● **Goal of the exercise**: Transcribe all of the material below word for word and leave out its pictures.

··· Available data

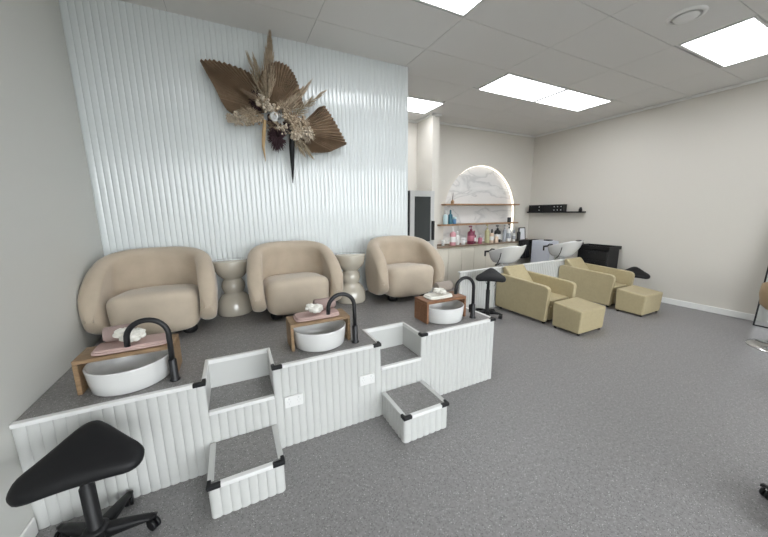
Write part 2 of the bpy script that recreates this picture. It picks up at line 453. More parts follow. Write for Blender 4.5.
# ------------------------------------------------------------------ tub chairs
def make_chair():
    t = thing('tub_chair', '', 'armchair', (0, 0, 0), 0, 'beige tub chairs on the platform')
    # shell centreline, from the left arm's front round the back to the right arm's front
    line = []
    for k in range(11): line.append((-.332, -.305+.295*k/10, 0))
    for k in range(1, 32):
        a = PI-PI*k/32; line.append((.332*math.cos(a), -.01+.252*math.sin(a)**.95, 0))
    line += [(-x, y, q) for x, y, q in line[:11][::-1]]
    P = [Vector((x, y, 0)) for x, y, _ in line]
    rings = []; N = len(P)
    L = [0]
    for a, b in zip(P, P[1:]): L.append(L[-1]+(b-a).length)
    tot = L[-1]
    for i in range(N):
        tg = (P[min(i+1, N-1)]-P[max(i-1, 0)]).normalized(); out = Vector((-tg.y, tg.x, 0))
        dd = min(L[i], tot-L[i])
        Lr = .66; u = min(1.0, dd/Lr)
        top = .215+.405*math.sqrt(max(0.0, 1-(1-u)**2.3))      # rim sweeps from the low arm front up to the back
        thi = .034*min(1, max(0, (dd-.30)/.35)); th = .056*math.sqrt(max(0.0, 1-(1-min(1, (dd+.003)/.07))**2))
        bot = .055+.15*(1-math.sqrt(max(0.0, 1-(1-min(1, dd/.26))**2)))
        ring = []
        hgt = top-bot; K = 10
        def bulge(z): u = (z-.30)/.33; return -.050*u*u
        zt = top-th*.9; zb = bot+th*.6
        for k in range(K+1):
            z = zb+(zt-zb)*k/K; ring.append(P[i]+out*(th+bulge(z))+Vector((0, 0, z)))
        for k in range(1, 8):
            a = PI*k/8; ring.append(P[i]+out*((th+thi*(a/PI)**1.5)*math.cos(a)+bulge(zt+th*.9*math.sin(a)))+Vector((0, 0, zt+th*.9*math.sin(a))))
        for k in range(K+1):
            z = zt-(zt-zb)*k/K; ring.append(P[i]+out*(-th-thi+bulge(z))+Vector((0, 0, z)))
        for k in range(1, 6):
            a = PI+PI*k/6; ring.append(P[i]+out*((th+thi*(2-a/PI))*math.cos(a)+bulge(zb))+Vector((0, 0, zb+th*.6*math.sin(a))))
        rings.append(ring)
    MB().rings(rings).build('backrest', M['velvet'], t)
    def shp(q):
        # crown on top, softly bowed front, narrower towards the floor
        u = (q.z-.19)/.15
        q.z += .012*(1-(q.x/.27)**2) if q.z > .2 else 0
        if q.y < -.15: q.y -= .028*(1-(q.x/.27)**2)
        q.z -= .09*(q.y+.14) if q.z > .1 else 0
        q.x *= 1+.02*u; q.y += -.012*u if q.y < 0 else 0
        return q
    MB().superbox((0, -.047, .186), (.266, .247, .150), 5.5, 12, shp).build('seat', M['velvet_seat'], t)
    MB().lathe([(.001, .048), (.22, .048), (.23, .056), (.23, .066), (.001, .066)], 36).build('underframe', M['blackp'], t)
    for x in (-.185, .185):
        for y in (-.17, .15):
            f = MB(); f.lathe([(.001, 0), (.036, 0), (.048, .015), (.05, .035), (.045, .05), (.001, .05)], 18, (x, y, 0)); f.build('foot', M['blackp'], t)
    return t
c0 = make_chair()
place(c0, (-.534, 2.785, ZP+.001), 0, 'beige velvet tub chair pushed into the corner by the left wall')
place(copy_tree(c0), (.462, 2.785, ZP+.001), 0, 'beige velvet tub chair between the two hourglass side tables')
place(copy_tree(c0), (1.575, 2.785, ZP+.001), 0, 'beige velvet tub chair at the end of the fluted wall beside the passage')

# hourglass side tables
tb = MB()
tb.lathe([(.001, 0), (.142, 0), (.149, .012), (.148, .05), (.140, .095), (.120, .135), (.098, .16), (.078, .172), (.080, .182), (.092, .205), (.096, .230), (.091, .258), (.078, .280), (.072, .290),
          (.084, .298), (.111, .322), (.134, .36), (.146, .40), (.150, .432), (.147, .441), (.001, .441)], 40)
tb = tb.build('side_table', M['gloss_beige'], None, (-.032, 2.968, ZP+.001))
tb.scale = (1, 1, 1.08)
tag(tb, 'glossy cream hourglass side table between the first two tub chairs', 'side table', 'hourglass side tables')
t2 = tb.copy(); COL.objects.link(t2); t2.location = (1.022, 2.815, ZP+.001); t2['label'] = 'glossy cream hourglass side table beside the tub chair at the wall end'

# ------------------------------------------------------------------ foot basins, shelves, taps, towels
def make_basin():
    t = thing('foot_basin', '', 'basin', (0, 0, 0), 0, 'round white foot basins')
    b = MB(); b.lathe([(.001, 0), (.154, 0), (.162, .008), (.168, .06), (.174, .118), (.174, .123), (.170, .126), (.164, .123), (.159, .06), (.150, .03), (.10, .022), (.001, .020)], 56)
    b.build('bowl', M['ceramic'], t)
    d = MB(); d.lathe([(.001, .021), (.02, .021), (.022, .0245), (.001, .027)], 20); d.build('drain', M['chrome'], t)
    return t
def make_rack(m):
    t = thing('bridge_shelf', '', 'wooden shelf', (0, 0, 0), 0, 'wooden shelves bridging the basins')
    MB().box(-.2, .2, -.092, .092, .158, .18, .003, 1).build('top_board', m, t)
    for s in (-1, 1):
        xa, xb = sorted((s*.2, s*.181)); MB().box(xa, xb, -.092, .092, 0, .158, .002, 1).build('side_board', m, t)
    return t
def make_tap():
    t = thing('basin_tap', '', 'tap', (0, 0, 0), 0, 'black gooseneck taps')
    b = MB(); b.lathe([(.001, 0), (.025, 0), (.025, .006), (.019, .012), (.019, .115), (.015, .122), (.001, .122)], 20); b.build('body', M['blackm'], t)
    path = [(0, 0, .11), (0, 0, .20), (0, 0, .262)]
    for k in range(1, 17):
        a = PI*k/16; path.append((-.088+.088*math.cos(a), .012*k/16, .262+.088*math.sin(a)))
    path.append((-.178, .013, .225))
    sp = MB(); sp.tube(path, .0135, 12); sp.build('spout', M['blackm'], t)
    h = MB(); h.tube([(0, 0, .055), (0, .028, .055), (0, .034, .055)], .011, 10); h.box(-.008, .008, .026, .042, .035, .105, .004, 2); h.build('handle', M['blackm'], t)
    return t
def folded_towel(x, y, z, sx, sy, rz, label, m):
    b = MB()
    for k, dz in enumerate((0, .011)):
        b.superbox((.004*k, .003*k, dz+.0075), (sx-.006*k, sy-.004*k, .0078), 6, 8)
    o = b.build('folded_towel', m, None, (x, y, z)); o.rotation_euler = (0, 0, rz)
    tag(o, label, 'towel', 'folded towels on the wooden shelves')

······

● **Task answer**:
Write part 2 of the bpy script that recreates this picture. It picks up at line 453. More parts follow. Write for Blender 4.5.
# ------------------------------------------------------------------ tub chairs
def make_chair():
    t = thing('tub_chair', '', 'armchair', (0, 0, 0), 0, 'beige tub chairs on the platform')
    # shell centreline, from the left arm's front round the back to the right arm's front
    line = []
    for k in range(11): line.append((-.332, -.305+.295*k/10, 0))
    for k in range(1, 32):
        a = PI-PI*k/32; line.append((.332*math.cos(a), -.01+.252*math.sin(a)**.95, 0))
    line += [(-x, y, q) for x, y, q in line[:11][::-1]]
    P = [Vector((x, y, 0)) for x, y, _ in line]
    rings = []; N = len(P)
    L = [0]
    for a, b in zip(P, P[1:]): L.append(L[-1]+(b-a).length)
    tot = L[-1]
    for i in range(N):
        tg = (P[min(i+1, N-1)]-P[max(i-1, 0)]).normalized(); out = Vector((-tg.y, tg.x, 0))
        dd = min(L[i], tot-L[i])
        Lr = .66; u = min(1.0, dd/Lr)
        top = .215+.405*math.sqrt(max(0.0, 1-(1-u)**2.3))      # rim sweeps from the low arm front up to the back
        thi = .034*min(1, max(0, (dd-.30)/.35)); th = .056*math.sqrt(max(0.0, 1-(1-min(1, (dd+.003)/.07))**2))
        bot = .055+.15*(1-math.sqrt(max(0.0, 1-(1-min(1, dd/.26))**2)))
        ring = []
        hgt = top-bot; K = 10
        def bulge(z): u = (z-.30)/.33; return -.050*u*u
        zt = top-th*.9; zb = bot+th*.6
        for k in range(K+1):
            z = zb+(zt-zb)*k/K; ring.append(P[i]+out*(th+bulge(z))+Vector((0, 0, z)))
        for k in range(1, 8):
            a = PI*k/8; ring.append(P[i]+out*((th+thi*(a/PI)**1.5)*math.cos(a)+bulge(zt+th*.9*math.sin(a)))+Vector((0, 0, zt+th*.9*math.sin(a))))
        for k in range(K+1):
            z = zt-(zt-zb)*k/K; ring.append(P[i]+out*(-th-thi+bulge(z))+Vector((0, 0, z)))
        for k in range(1, 6):
            a = PI+PI*k/6; ring.append(P[i]+out*((th+thi*(2-a/PI))*math.cos(a)+bulge(zb))+Vector((0, 0, zb+th*.6*math.sin(a))))
        rings.append(ring)
    MB().rings(rings).build('backrest', M['velvet'], t)
    def shp(q):
        # crown on top, softly bowed front, narrower towards the floor
        u = (q.z-.19)/.15
        q.z += .012*(1-(q.x/.27)**2) if q.z > .2 else 0
        if q.y < -.15: q.y -= .028*(1-(q.x/.27)**2)
        q.z -= .09*(q.y+.14) if q.z > .1 else 0
        q.x *= 1+.02*u; q.y += -.012*u if q.y < 0 else 0
        return q
    MB().superbox((0, -.047, .186), (.266, .247, .150), 5.5, 12, shp).build('seat', M['velvet_seat'], t)
    MB().lathe([(.001, .048), (.22, .048), (.23, .056), (.23, .066), (.001, .066)], 36).build('underframe', M['blackp'], t)
    for x in (-.185, .185):
        for y in (-.17, .15):
            f = MB(); f.lathe([(.001, 0), (.036, 0), (.048, .015), (.05, .035), (.045, .05), (.001, .05)], 18, (x, y, 0)); f.build('foot', M['blackp'], t)
    return t
c0 = make_chair()
place(c0, (-.534, 2.785, ZP+.001), 0, 'beige velvet tub chair pushed into the corner by the left wall')
place(copy_tree(c0), (.462, 2.785, ZP+.001), 0, 'beige velvet tub chair between the two hourglass side tables')
place(copy_tree(c0), (1.575, 2.785, ZP+.001), 0, 'beige velvet tub chair at the end of the fluted wall beside the passage')

# hourglass side tables
tb = MB()
tb.lathe([(.001, 0), (.142, 0), (.149, .012), (.148, .05), (.140, .095), (.120, .135), (.098, .16), (.078, .172), (.080, .182), (.092, .205), (.096, .230), (.091, .258), (.078, .280), (.072, .290),
          (.084, .298), (.111, .322), (.134, .36), (.146, .40), (.150, .432), (.147, .441), (.001, .441)], 40)
tb = tb.build('side_table', M['gloss_beige'], None, (-.032, 2.968, ZP+.001))
tb.scale = (1, 1, 1.08)
tag(tb, 'glossy cream hourglass side table between the first two tub chairs', 'side table', 'hourglass side tables')
t2 = tb.copy(); COL.objects.link(t2); t2.location = (1.022, 2.815, ZP+.001); t2['label'] = 'glossy cream hourglass side table beside the tub chair at the wall end'

# ------------------------------------------------------------------ foot basins, shelves, taps, towels
def make_basin():
    t = thing('foot_basin', '', 'basin', (0, 0, 0), 0, 'round white foot basins')
    b = MB(); b.lathe([(.001, 0), (.154, 0), (.162, .008), (.168, .06), (.174, .118), (.174, .123), (.170, .126), (.164, .123), (.159, .06), (.150, .03), (.10, .022), (.001, .020)], 56)
    b.build('bowl', M['ceramic'], t)
    d = MB(); d.lathe([(.001, .021), (.02, .021), (.022, .0245), (.001, .027)], 20); d.build('drain', M['chrome'], t)
    return t
def make_rack(m):
    t = thing('bridge_shelf', '', 'wooden shelf', (0, 0, 0), 0, 'wooden shelves bridging the basins')
    MB().box(-.2, .2, -.092, .092, .158, .18, .003, 1).build('top_board', m, t)
    for s in (-1, 1):
        xa, xb = sorted((s*.2, s*.181)); MB().box(xa, xb, -.092, .092, 0, .158, .002, 1).build('side_board', m, t)
    return t
def make_tap():
    t = thing('basin_tap', '', 'tap', (0, 0, 0), 0, 'black gooseneck taps')
    b = MB(); b.lathe([(.001, 0), (.025, 0), (.025, .006), (.019, .012), (.019, .115), (.015, .122), (.001, .122)], 20); b.build('body', M['blackm'], t)
    path = [(0, 0, .11), (0, 0, .20), (0, 0, .262)]
    for k in range(1, 17):
        a = PI*k/16; path.append((-.088+.088*math.cos(a), .012*k/16, .262+.088*math.sin(a)))
    path.append((-.178, .013, .225))
    sp = MB(); sp.tube(path, .0135, 12); sp.build('spout', M['blackm'], t)
    h = MB(); h.tube([(0, 0, .055), (0, .028, .055), (0, .034, .055)], .011, 10); h.box(-.008, .008, .026, .042, .035, .105, .004, 2); h.build('handle', M['blackm'], t)
    return t
def folded_towel(x, y, z, sx, sy, rz, label, m):
    b = MB()
    for k, dz in enumerate((0, .011)):
        b.superbox((.004*k, .003*k, dz+.0075), (sx-.006*k, sy-.004*k, .0078), 6, 8)
    o = b.build('folded_towel', m, None, (x, y, z)); o.rotation_euler = (0, 0, rz)
    tag(o, label, 'towel', 'folded towels on the wooden shelves')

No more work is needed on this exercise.